« Madame je ne suis pas ce que je joue »
Shakespeare, LA NUIT DES ROIS
LE TRAVESTISSEMENT sur la scène n’a rien d’une pratique récente, il remonte aux Grecs ou aux élisabéthains mais, depuis quelques siècles, il a été marginalisé, voire banni de la scène au nom d’une adéquation sexuelle entre le personnage et le comédien, caution d’une « vérité » scénique dont le théâtre ne devait pas se départir. Le travestissement fut considéré comme étant contraire à cette esthétique de l’organique que l’Occident imposera aux dépens de l’autre, l’esthétique du faux et de l’hybride qui, en Orient, a résisté au point qu’encore aujourd’hui elle reste l’assise des spectacles vivants : tout théâtre traditionnel fait appel au corps travesti. Central en Asie, le travestissement fait l’objet d’un rejet obstinément entretenu en Occident, battu en brèche – ici ou là – soit par les déviances des formes dites mineures – le cabaret, le transformisme dans les salles toujours « à côté » – soit par des exceptions notables, comme Sarah Bernhardt qui, en rebelle, osera la transgression en s’attaquant à Hamlet ou Lorenzaccio. Laura Mariani 1 consacre un livre passionnant à cette aventure qui marqua les esprits d’alors en rappelant le rôle indéniable joué par la découverte, à la même époque, de Sada Yaco, la grande Japonaise qui éblouit l’Occident grâce à la maîtrise de son corps et à la déclinaison infinie des travestissements exposés devant des salles muettes d’admiration. Sarah Bernhardt, comme tant d’autres, de Craig à Meyerhold, n’est pas restée indifférente à ce bouleversement. Il ouvrait le champ des possibles que l’actrice éprise de défis ne tardera pas à expérimenter.

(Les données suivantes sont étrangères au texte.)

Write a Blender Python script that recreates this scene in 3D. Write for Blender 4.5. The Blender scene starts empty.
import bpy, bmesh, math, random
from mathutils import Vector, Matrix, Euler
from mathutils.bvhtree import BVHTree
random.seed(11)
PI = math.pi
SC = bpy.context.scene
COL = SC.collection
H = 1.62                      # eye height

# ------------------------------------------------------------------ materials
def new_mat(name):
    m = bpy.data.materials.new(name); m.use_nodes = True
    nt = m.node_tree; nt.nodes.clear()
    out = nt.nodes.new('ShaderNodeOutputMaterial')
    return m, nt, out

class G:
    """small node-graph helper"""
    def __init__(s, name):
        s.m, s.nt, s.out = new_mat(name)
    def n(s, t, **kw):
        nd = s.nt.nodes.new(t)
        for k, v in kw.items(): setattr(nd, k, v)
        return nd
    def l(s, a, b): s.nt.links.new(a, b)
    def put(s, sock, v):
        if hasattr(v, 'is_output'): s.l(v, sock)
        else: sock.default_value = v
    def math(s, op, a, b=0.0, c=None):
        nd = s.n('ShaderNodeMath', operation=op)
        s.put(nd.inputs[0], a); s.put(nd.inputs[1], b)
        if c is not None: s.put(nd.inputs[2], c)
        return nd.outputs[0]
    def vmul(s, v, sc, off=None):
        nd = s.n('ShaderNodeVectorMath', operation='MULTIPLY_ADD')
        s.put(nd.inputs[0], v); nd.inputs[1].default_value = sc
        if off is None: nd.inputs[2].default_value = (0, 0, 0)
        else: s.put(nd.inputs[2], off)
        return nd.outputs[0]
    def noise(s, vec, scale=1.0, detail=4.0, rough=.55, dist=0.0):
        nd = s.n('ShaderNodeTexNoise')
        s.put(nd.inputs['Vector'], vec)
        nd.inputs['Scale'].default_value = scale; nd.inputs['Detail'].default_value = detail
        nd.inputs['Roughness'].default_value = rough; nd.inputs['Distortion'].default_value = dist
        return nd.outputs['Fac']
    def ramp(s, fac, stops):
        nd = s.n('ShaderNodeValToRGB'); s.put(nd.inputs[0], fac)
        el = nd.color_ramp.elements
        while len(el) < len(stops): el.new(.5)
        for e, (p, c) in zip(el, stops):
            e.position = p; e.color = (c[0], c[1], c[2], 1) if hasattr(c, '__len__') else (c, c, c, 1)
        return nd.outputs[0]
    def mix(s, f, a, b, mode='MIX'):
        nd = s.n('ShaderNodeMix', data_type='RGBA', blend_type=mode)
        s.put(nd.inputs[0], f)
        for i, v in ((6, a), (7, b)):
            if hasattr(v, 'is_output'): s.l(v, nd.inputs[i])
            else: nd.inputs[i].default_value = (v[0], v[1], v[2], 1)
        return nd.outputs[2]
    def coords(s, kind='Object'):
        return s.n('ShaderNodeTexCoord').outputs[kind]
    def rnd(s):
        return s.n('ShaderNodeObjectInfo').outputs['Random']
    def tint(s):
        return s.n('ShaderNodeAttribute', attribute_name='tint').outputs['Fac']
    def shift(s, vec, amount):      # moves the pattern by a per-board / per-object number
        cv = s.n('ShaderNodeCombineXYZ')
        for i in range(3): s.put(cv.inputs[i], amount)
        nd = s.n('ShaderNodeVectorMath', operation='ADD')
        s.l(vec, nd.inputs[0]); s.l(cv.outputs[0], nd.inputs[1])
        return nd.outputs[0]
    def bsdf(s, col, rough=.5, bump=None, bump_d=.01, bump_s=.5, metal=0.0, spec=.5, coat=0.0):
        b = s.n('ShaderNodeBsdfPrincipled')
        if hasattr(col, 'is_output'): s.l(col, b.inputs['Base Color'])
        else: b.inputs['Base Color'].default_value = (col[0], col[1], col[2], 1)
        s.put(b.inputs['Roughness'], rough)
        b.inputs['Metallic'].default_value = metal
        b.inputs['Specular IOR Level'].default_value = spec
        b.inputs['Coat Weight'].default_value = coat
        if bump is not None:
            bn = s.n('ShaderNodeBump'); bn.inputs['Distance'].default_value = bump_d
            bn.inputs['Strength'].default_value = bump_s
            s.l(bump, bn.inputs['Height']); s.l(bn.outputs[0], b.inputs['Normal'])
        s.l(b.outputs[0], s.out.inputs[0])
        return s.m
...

Voilà le grand écart du corps travesti : entre l’exceptionnel et le marginal ! Entre l’éclat des stars à la sexualité flottante et les nuits secrètes des boîtes de nuit…, le travestissement s’accompagna d’une réputation sulfureuse ! Hors-normes, il resta ponctuel et subversif. Depuis un certain temps, le travestissement perd ce statut pour surgir de manière affichée, explicite et assumée au point de se constituer en symptôme de la scène moderne. C’est ce qui m’est apparu comme évidence un soir au Théâtre de la Ville en voyant TOUT EST BIEN QUI FINIT BIEN dans la mise en scène de Ludovic Lagarde. Bon nombre d’approches ont confirmé cette intuition que nous essayons, à plusieurs, de rappeler et d’interpréter ici. Le travestissement nous est apparu comme une alternative polémique. Il concerne autant le plateau et la présence du corps que les mutations des mentalités collectives liées à la reconnaissance du mouvement homosexuel. Comme tout ce qui est important au théâtre : pouvoirs de la scène et libérations « sociétales » se conjuguent. Le travestissement, en s’attaquant aux normes instaurées par le théâtre occidental post-élisabéthain, semble être l’équivalent actuel de cette autre rupture qui, elle, remonte aux années 68 : c’est par la déflagration du corps nu que l’avant-garde surprenait alors le public.